* _Work instructions_
Where a line holds "part", copy it.

* _Entries_

— START —

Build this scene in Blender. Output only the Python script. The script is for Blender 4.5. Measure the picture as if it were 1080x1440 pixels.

— END —
— START —

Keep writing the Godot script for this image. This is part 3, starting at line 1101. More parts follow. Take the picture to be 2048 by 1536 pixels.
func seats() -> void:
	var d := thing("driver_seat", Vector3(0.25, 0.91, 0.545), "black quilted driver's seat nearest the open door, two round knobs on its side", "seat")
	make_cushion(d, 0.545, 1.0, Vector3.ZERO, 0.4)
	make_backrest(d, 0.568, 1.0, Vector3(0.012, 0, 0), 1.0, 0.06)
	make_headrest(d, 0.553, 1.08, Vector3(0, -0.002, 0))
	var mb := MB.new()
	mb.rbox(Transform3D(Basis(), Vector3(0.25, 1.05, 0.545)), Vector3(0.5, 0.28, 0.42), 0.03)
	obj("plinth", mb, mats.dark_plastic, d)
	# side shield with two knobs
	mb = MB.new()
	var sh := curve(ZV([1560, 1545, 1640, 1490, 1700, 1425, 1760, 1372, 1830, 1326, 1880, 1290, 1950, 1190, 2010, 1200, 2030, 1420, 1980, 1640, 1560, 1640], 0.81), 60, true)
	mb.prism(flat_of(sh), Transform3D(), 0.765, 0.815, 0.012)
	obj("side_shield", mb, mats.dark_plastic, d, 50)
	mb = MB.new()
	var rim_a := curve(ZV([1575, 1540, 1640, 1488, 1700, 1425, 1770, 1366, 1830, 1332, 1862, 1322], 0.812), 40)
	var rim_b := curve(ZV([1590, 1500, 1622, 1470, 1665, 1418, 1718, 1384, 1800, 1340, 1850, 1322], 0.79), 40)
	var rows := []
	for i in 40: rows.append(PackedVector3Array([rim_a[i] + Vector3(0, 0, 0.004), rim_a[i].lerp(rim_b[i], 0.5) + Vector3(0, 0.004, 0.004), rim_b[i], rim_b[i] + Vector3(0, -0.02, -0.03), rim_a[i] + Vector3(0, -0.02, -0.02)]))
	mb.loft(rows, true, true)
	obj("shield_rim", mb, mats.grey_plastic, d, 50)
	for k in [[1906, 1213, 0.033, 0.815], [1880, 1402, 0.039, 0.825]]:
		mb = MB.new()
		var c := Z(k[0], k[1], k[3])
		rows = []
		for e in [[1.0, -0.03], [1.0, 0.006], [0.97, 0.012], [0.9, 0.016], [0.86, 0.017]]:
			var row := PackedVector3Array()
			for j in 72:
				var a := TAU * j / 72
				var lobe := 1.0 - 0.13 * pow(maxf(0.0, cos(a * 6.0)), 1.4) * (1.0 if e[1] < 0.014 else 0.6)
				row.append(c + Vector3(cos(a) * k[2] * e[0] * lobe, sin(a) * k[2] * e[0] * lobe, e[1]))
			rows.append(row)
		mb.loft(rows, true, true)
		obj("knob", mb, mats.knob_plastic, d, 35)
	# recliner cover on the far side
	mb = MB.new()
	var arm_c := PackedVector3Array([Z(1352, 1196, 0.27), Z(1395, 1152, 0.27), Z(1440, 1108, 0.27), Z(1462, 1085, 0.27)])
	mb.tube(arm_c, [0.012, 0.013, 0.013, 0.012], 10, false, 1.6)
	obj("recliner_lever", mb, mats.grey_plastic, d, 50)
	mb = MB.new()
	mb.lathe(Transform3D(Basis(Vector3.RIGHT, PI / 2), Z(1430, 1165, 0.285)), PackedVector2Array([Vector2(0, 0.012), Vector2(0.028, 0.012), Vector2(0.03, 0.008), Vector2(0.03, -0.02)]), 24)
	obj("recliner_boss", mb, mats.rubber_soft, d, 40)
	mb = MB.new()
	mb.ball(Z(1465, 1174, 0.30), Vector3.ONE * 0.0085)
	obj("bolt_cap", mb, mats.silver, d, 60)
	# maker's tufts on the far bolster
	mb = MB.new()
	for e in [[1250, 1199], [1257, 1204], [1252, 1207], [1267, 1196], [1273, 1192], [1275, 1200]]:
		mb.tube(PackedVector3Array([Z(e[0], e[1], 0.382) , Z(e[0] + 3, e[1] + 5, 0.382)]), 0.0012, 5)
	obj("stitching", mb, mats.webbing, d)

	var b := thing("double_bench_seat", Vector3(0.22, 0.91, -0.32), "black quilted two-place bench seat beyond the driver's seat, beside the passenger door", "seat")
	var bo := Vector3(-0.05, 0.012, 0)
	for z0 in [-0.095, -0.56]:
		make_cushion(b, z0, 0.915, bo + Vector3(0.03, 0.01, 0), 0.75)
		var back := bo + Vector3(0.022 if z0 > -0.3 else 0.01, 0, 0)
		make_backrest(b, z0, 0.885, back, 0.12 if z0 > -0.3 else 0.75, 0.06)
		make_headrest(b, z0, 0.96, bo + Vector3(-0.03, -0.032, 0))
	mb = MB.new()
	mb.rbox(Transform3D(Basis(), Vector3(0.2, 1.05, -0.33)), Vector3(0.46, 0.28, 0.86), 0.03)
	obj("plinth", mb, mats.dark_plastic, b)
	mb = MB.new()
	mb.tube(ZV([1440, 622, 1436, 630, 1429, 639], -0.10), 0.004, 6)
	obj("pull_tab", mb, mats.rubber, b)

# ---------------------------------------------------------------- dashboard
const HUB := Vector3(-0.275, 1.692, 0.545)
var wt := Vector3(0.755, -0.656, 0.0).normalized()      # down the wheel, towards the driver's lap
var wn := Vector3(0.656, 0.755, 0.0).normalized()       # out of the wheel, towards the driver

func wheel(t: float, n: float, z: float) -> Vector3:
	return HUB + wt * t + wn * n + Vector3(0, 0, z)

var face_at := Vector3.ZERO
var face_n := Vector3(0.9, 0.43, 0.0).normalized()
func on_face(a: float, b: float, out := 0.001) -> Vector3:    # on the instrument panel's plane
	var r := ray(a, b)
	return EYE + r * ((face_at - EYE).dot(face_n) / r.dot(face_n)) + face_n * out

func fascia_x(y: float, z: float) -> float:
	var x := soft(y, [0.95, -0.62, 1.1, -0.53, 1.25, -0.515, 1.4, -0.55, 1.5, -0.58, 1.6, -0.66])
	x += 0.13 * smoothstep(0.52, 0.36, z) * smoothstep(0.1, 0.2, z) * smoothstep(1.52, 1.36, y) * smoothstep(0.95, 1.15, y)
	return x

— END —
— START —

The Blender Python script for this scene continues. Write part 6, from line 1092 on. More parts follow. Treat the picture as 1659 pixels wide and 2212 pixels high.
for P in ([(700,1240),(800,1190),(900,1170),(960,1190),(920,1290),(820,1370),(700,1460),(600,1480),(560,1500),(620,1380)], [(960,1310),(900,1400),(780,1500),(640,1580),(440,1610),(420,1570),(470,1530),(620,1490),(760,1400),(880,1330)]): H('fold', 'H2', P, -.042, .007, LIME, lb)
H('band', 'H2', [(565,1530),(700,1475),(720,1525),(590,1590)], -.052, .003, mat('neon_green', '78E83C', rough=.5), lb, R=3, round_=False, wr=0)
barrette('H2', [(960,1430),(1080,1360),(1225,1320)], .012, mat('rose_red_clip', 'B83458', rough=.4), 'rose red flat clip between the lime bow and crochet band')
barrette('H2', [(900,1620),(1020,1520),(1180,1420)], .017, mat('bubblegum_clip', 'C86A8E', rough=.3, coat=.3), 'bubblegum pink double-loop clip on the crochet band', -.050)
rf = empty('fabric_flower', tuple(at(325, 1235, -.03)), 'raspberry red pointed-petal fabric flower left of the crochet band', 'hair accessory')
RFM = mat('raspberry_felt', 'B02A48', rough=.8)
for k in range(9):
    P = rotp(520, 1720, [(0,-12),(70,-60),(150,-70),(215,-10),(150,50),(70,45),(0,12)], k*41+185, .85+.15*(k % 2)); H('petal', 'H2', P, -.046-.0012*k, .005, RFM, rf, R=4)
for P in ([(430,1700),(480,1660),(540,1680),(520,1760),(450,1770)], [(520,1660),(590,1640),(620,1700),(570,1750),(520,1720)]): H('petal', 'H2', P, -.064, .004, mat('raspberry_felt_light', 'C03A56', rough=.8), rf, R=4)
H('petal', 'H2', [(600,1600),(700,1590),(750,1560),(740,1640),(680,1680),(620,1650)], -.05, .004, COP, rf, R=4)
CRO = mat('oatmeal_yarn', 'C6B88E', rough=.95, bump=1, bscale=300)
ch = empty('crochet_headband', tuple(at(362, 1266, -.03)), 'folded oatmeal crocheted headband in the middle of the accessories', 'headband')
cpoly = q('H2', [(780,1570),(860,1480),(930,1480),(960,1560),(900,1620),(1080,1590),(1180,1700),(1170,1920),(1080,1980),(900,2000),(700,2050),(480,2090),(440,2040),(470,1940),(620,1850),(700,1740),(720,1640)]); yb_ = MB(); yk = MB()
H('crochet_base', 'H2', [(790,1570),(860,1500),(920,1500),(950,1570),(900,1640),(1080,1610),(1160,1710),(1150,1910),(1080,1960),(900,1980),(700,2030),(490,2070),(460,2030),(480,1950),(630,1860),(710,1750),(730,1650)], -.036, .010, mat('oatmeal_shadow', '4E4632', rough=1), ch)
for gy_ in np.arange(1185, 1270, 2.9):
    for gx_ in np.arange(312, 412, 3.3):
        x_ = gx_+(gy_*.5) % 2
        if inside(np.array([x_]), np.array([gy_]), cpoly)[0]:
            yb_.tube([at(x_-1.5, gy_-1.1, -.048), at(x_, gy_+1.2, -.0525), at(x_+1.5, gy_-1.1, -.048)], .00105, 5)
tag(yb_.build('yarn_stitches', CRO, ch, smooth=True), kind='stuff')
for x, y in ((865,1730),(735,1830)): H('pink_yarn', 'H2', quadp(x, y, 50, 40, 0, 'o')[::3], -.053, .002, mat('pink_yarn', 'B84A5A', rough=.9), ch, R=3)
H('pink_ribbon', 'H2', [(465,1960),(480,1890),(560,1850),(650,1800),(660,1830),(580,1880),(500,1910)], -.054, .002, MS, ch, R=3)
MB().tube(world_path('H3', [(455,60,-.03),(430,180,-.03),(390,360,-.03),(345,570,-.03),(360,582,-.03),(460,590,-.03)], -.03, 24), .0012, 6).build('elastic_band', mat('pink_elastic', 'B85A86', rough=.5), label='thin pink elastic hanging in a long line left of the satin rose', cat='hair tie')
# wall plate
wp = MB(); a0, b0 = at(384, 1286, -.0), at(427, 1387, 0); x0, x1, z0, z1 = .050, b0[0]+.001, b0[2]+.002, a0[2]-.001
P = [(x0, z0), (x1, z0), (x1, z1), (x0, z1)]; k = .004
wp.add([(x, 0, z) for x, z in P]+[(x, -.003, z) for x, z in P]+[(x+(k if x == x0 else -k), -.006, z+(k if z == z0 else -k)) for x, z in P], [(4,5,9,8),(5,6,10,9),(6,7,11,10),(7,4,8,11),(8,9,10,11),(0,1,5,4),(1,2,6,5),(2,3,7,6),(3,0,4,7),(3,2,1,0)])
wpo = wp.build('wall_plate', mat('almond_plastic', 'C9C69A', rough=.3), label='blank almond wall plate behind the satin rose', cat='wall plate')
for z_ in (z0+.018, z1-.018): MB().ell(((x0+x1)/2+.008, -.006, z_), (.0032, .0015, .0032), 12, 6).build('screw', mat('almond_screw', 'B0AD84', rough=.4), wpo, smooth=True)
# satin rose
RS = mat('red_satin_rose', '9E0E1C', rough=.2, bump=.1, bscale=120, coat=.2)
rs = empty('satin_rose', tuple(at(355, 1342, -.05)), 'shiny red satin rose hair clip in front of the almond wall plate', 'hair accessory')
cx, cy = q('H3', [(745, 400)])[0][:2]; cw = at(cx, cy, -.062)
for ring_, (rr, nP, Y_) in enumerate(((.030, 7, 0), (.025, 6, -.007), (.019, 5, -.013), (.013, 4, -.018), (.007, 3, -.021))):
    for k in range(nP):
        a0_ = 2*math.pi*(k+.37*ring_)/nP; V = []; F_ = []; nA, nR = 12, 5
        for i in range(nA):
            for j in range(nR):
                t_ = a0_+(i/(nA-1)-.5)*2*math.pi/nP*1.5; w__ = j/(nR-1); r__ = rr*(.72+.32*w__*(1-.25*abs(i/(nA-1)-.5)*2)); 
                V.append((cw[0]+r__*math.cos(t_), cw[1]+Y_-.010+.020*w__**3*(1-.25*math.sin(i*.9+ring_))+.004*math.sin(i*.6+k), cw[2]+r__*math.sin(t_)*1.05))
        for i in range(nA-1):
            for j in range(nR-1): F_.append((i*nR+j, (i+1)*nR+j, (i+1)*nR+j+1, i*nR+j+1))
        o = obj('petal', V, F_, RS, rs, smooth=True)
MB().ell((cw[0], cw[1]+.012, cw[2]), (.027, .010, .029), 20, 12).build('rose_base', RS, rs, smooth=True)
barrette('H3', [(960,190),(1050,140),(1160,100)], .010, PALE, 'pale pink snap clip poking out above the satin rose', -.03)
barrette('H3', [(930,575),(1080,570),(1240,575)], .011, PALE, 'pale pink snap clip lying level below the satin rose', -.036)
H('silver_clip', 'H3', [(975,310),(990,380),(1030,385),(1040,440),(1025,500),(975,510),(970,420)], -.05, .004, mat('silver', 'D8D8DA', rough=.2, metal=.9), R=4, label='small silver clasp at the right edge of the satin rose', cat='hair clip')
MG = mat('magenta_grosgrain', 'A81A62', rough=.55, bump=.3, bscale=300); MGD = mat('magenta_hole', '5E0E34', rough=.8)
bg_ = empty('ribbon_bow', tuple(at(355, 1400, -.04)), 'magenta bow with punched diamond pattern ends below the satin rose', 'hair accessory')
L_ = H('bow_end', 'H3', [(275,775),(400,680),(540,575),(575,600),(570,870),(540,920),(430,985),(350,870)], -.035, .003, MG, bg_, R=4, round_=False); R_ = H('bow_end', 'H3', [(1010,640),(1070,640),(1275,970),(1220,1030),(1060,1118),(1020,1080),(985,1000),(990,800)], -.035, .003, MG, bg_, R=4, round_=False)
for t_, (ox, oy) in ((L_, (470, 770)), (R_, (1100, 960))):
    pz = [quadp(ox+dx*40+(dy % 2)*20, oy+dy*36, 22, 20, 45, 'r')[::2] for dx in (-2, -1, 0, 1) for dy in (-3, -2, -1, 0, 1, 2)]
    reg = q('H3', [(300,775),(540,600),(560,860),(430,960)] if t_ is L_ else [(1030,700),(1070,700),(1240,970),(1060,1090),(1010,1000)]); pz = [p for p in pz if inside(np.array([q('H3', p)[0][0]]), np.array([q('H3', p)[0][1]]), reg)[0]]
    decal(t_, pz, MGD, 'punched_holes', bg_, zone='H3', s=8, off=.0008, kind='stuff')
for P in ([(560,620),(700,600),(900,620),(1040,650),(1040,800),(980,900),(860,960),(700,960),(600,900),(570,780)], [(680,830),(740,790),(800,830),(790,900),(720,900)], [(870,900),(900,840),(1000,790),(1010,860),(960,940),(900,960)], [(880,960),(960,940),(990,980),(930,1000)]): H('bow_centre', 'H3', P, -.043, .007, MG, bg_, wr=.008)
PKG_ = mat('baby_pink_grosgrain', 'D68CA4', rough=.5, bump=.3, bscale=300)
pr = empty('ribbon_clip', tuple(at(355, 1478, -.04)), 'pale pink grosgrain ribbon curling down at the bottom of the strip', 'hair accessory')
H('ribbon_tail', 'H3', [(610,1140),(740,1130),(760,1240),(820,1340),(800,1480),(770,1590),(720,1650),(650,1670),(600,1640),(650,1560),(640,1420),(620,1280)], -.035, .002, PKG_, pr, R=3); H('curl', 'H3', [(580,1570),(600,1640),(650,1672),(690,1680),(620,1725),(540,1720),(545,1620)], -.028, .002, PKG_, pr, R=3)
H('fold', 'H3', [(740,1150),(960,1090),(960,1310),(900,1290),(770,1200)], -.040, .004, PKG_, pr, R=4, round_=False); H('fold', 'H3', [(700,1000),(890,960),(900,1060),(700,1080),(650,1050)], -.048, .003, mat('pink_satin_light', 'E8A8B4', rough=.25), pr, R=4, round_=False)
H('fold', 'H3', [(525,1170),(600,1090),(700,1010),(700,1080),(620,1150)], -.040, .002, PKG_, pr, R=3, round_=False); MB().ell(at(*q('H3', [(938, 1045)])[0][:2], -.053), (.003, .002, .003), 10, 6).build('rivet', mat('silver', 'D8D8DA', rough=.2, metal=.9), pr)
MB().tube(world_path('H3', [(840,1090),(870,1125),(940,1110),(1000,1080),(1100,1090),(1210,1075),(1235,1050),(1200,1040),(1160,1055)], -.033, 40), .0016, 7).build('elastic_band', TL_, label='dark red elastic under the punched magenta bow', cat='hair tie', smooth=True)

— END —

* _Finished exercise_
Keep writing the Godot script for this image. This is part 3, starting at line 1101. More parts follow. Take the picture to be 2048 by 1536 pixels.
The Blender Python script for this scene continues. Write part 6, from line 1092 on. More parts follow. Treat the picture as 1659 pixels wide and 2212 pixels high.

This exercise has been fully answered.